The new exhibition at the Mills College Art Museum, titled “Anxious States: Expressionism from Gauguin to Oliveira,” provides a student-curated look at German expressionism taken from the museum collections.
The opening reception is December 6 from 4 to 6 p.m. in the Back Gallery of the museum, and will run until May 27, 2018. It is curated by five students from the Museum Studies class, taught by Museum Director Stephanie Hanor.
The press release describes the exhibition as “the evolution of Expressionism as an artistic response to the anxieties of modernity, such as disruptive technologies and global war, across a range of time periods and cultures.”
Co-curator Carmen Wiley, an art history major, also works as a collections assistant for the museum.

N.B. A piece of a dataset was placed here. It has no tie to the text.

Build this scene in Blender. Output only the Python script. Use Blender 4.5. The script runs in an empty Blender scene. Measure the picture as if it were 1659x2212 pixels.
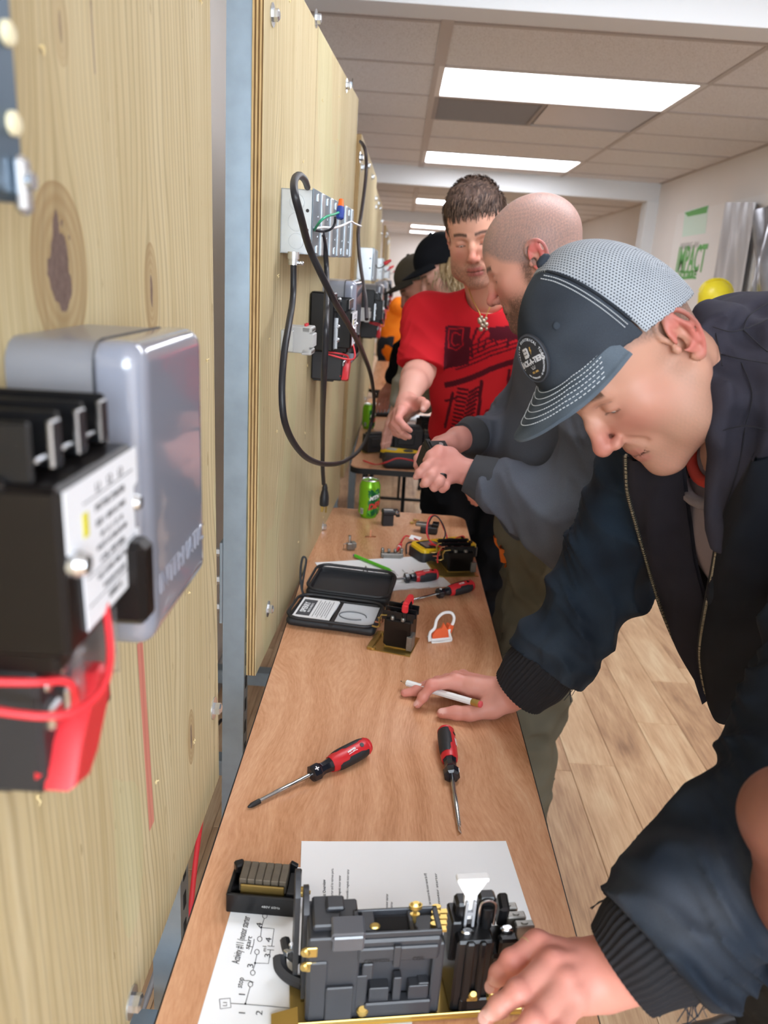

“It’s very relevant to the current times. I see a lot of artists in this show who are very critical of their government, so I think it’s pretty cool that we are doing it right now,” Wiley said. “I think, for my own personal feelings about the show, thinking about collective emotion is really interesting, like collective anxiety and collective grief. And the way that’s manifested in the works is also very relevant to today, and how collective emotion is different than an individual’s.”
This is Wiley’s first time curating a show, and she said it is different than she originally imagined it, involving more intricacies than expected and giving her respect for shows that involve pieces loaned and shipped from other museums. She explained how the museums studies class worked together to generate the ideas and find the pieces for “Anxious States.”
“Stephanie had brought the general idea of German expressionism to the table when we first started the class, and then we went through the permanent collection here and, from the German expressionist pieces she pulled, we picked works we thought were interesting. Then we went through the collection’s works on paper, and found things that weren’t necessarily labeled as German expressionist but tied nicely in with the show,” Wiley said. “I felt that everyone was on the same consensus from the beginning that we wanted it to be a show about wartime anxiety, so we started from there and as we moved along we thought about the theme and tried to make it more concise and focused.”
One of Wiley’s favorite works from the exhibition is “Bust of a Nude Man with Open Mouth” by Lovis Corinth. She is drawn to the piece because it feels different than most of the others, she said, reflecting more individual emotion instead of collective emotion. She also told of an unexpected coincidence the students found in the piece “Portrait of the Artist’s Wife” by Karl Schmidt-Rottluff.
“We had a German expressionist show in the eighties, and the card that is handed out to everyone has the same image that we chose for ours,” Wiley said. “We decided that we wanted that to be on the card, and then five minutes later Elizabeth [Martin] brought in all the archives and we saw it and were like, ‘Wow! That’s funny.’ Clearly, it’s a good choice!”
The 1981 exhibition is one of three previous shows of German expressionist art at Mills. Luke Turner, manager of exhibitions and collections, explained that the first show in 1938 was a traveling one by artists who had been forbidden from showing their work in Germany; the purpose of the show was to both give the art a place to be shown and to sell it to support the artists whose livelihoods were threatened. In contrast, the 1955 show featured high-quality pieces from a Los Angeles collector. The third show in 1981, like the current one, was student-curated and had a more historical focus.
“When we looked at all the literature around the German expressionist show that happened in the eighties, it’s very similar to the one we’re doing now,” Wiley said. “It actually goes along, conceptually, with what we are doing because a lot of us wrote about how this wartime anxiety is really permanent and doesn’t go away no matter what time period you’re in, so it’s interesting to see that chronological order of anxiety.”
Anxious States, as well as the rest of the Mills Art Museum, is open from 11 a.m. to 4 p.m. on Tuesdays through Sundays, and 11 a.m. to 7:30 p.m. on Wednesdays.